El caso de Jericó es emblemático por la cantidad de actores allí involucrados, como grandes centros de pensamiento y academia, políticos de representación nacional y empresas multinacionales, pero es el mismo que viven quienes defienden los ríos libres sin hidroeléctricas, como en Ituango, Tarazá, San Luis o San Rafael (Antioquia). Quienes defienden una delimitación de páramos amplia para impedir la minería en alta montaña, como en Santurbán (Santander), Cajamarca (Tolima) o Pijao (Quindío); o quienes defienden las planicies libres de pozos petroleros, como Acacias y Guamal (Meta) o San José de Fragua, Belén de los Andaquíes y Valparaíso (Caquetá).
El reclamo es siempre el mismo: se requiere replantear los mecanismos de participación en materia socioambiental para que sean realmente vinculantes y puedan existir coparticipación en la planeación del desarrollo local y la ordenación del territorio. Una buena posibilidad es que el Estado colombiano (el ejecutivo con mensaje de urgencia y el legislativo en un ejercicio plural) ratifique el Acuerdo de Escazú, que garantiza mecanismos de participación efectiva, así como una reforma al proceso de licenciamiento ambiental y el Sistema Nacional Ambiental.

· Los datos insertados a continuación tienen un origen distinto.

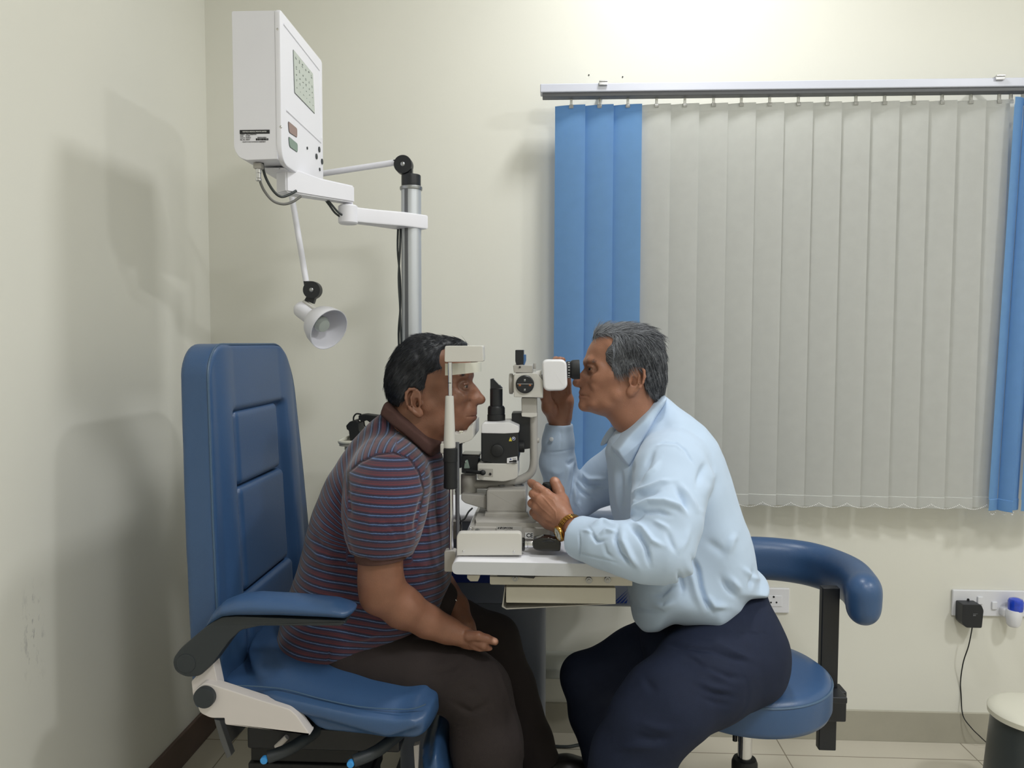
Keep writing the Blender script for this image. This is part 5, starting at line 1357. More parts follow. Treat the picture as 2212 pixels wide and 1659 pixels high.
# hair
S, base, Pk, eyes = None, base, Pk, eyes
Sg = SDF((c0.x - .16, -.11, c0.z - .22), (c0.x + .15, .11, c0.z + .17), .0021)
hr = [K3(x, y) for x, y in [(1180, 250), (1085, 345), (1010, 350), (870, 358), (825, 400), (800, 450), (810, 520), (835, 585), (760, 606), (690, 640), (660, 720), (650, 800), (600, 830), (560, 800), (500, 810), (465, 870), (450, 930), (400, 960), (360, 1000), (290, 985), (235, 960), (205, 935), (120, 930), (60, 700), (120, 300), (500, 60), (1000, 100)]]
M_hair1 = hair_mat('black_hair', (12, 13, 18), (84, 88, 98))
hair1, hv, hn = hair_cap('hair', Sg, base, hr, .0065, 0.0, M_hair1, pat)
def dir1(p):
    d = np.zeros_like(p); top = np.clip((p[:, 2] - Pk(500, 420)[2]) / .05, 0, 1); side = 1 - top
    d[:, 0] = -.55 * side - .25 * top - .35; d[:, 2] = -.9 * side - .15; d[:, 1] = np.sign(p[:, 1]) * .5 * top; return d
strands('hair_strands', hv, hn, dir1, 8500, .020, .0004, M_hair1, pat, seed=4, lift=.13, shade=lambda r, n, p: np.clip(r.exponential(.25, n), 0, 1), jitter=.30)
for s in (-1, 1):
    b_ = [Pk(1128, 690, dy=s * .012), Pk(1100, 664, dy=s * .028), Pk(1050, 664, dy=s * .044)]
    base_ = np.array([b_[0] * (1 - u) ** 2 + b_[1] * 2 * u * (1 - u) + b_[2] * u * u for u in np.linspace(0, 1, 40)])
    base_ = np.repeat(base_, 3, 0) + RNG.normal(size=(120, 3)) * (.001, .001, .0018)
    nn = np.tile(np.array([.75, s * .55, .2]), (120, 1)); base_ = base_ + nn * .004
    strands('eyebrow', base_, nn, lambda p: np.tile(np.array([-.7, s * .5, .15]), (len(p), 1)), 220, .010, .0004, M_hair1, pat, seed=8, lift=.05)
# ---- shirt
def stripe_mat(name):
    m = mat(name, (70, 44, 52), 0.85, sheen=.3, spec=.15); nt = m.node_tree; N = nt.nodes; L = nt.links; b = N['Principled BSDF']
    at = N.new('ShaderNodeAttribute'); at.attribute_name = 'stripe'
    nz = N.new('ShaderNodeTexNoise'); nz.inputs['Scale'].default_value = 260; nz.inputs['Detail'].default_value = 2
    tc = N.new('ShaderNodeTexCoord'); L.new(tc.outputs['Object'], nz.inputs['Vector'])
    ma = N.new('ShaderNodeMath'); ma.operation = 'MULTIPLY_ADD'; ma.inputs[1].default_value = .10; L.new(nz.outputs['Fac'], ma.inputs[0]); L.new(at.outputs['Fac'], ma.inputs[2])
    fr = N.new('ShaderNodeMath'); fr.operation = 'FRACT'; L.new(ma.outputs[0], fr.inputs[0])
    cr_ = N.new('ShaderNodeValToRGB'); cr_.color_ramp.interpolation = 'LINEAR'; L.new(fr.outputs[0], cr_.inputs[0])
    e = cr_.color_ramp.elements; e[0].position = 0; e[0].color = lin((88, 48, 58)); e[1].position = 1; e[1].color = lin((88, 48, 58))
    for pos, c in ((.16, (90, 50, 58)), (.24, (62, 48, 62)), (.34, (90, 50, 58)), (.46, (44, 44, 66)), (.60, (44, 46, 70)), (.67, (86, 110, 150)), (.72, (82, 106, 146)), (.77, (42, 42, 62)), (.92, (46, 42, 60))):
        k_ = e.new(pos); k_.color = lin(c)
    as_ = N.new('ShaderNodeAttribute'); as_.attribute_name = 'seam'; ms = N.new('ShaderNodeMix'); ms.data_type = 'RGBA'; ms.inputs[7].default_value = lin((30, 24, 32))
    L.new(as_.outputs['Fac'], ms.inputs[0]); L.new(cr_.outputs[0], ms.inputs[6]); L.new(ms.outputs[2], b.inputs['Base Color'])
    mp = N.new('ShaderNodeTexNoise'); mp.inputs['Scale'].default_value = 900; L.new(tc.outputs['Object'], mp.inputs['Vector'])
    bp = N.new('ShaderNodeBump'); bp.inputs['Strength'].default_value = .4; bp.inputs['Distance'].default_value = .001; L.new(mp.outputs['Fac'], bp.inputs['Height']); L.new(bp.outputs[0], b.inputs['Normal'])
    return m
M_stripe = stripe_mat('striped_knit')
M_ribbing = mat('brown_rib_knit', (84, 62, 58), 0.9, bump=.4, bscale=700, vary=.06, vscale=40, spec=.15)
tp_ = [(838, 884), (818, 897), (792, 922), (766, 950), (739, 987), (717, 1021), (698, 1058), (683, 1099), (674, 1136), (665, 1170), (655, 1204), (646, 1237), (637, 1264), (629, 1282), (620, 1327), (611, 1364), (612, 1405),
       (622, 1436), (660, 1450), (720, 1442), (780, 1420), (870, 1390), (925, 1350), (955, 1305), (972, 1262), (977, 1200), (972, 1130), (964, 1060), (960, 1010), (952, 975), (905, 940), (865, 895)]
def near_pt(x, y): 
    p = P(x, y, 0); return (p.x, p.z)
S = SDF(A(585, 1480, 0) * (1, 0, 1) + (0, -.32, 0), A(1000, 850, 0) * (1, 0, 1) + (0, .32, 0), .004)
S.inflate([near_pt(x, y) for x, y in tp_], [(*near_pt(850, 905), .085), (*near_pt(900, 960), .10), (*near_pt(800, 950), .13), (*near_pt(850, 990), .150), (*near_pt(750, 1020), .16), (*near_pt(850, 1080), .175), (*near_pt(930, 1060), .16),
          (*near_pt(750, 1150), .175), (*near_pt(860, 1200), .18), (*near_pt(940, 1200), .17), (*near_pt(700, 1300), .18), (*near_pt(850, 1320), .185), (*near_pt(660, 1420), .195), (*near_pt(780, 1400), .20)], .115, 0.0, blur=3, power=2.4)
Vt = S.V.copy()
for s in (-1, 1):
    if s < 0: ch = [(842, 1015, -.115, .068), (838, 1040, -.155, .074), (831, 1090, -.195, .073), (826, 1140, -.213, .066), (823, 1186, -.215, .0545)]
    else: ch = [(838, 1010, .150, .070), (835, 1040, .190, .075), (850, 1100, .21, .070), (880, 1170, .20, .062), (905, 1215, .17, .055)]
    S.chain([(A(x, y, Y), r_) for x, y, Y, r_ in ch], k=.045)
cut = A(823, 1200, -.215)
S.comb((cut[0] - .1, -.32, cut[2] - .1), (cut[0] + .09, cut[1] + .058, cut[2] + .02), lambda X, Y, Z: (cut[2] - .0 + (X - cut[0]) * -.10 - Z) + 0 * Y, .003, 's') if False else None
fl1 = [([(435, 430), (500, 372), (600, 326), (700, 316), (790, 350), (845, 430), (872, 540)], 2.6, -.0030),
       ([(430, 440), (432, 560), (450, 700)], 4, -.004), ([(870, 540), (850, 620), (830, 700), (815, 800)], 5, -.005),
       ([(290, 540), (340, 620), (400, 700)], 6, .003), ([(225, 770), (270, 860), (380, 900)], 9, -.006), ([(210, 830), (280, 930), (400, 960)], 9, .006), ([(240, 700), (330, 790), (420, 820)], 8, .005),
       ([(180, 960), (300, 1010), (420, 1020)], 9, -.004), ([(640, 700), (700, 760), (740, 850)], 5, -.003), ([(560, 640), (560, 760), (600, 850)], 6, .003), ([(760, 640), (750, 740), (770, 850)], 4, .0025), ([(680, 760), (640, 820)], 4, -.0025),
       ([(900, 560), (890, 700), (900, 850)], 6, .003), ([(960, 480), (950, 640), (955, 800)], 5, -.003), ([(800, 930), (900, 980), (1000, 990)], 8, .004), ([(810, 1000), (900, 1050), (990, 1070)], 8, -.004),
       ([(330, 1330), (500, 1340), (640, 1330)], 7, -.004), ([(330, 1430), (320, 1500), (325, 1560)], 3, -.004), ([(400, 1400), (520, 1390), (640, 1350)], 5, .004), ([(710, 170), (715, 240), (705, 310)], 2.2, .0008)]
Zc = S.ax[2][None, None, :]; Xc = S.ax[0][:, None, None]; Yc = S.ax[1][None, :, None]
S.V = np.where((Zc + .06 * (Xc - cut[0]) < cut[2] + .006) & (Yc < -.02), Vt, S.V).astype(f4)
v, q, t = S.arrays(); v = smooth_verts(v.astype(float), q, t, 2); n = vn(v, q, t)
v = v + n * (noise3(v, 26, 11) * .0028 + noise3(v, 70, 12) * .0010)[:, None]; n = vn(v, q, t)
v = folds(v, n, fl1, K8)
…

Mientras los grandes grupos económicos siguen presionando el desarrollo de los proyectos extractivos, los de abajo siguen anhelando un país que por fin los escuche; y en medio de dicha tensión, los habitantes de Jericó, en las montañas de Antioquia, siguen de espectadores de lo que los de arriba quieran hacer con ellos. Quizás este sea el nuevo ingrediente de un conflicto mayor, en un país que no aguanta uno más.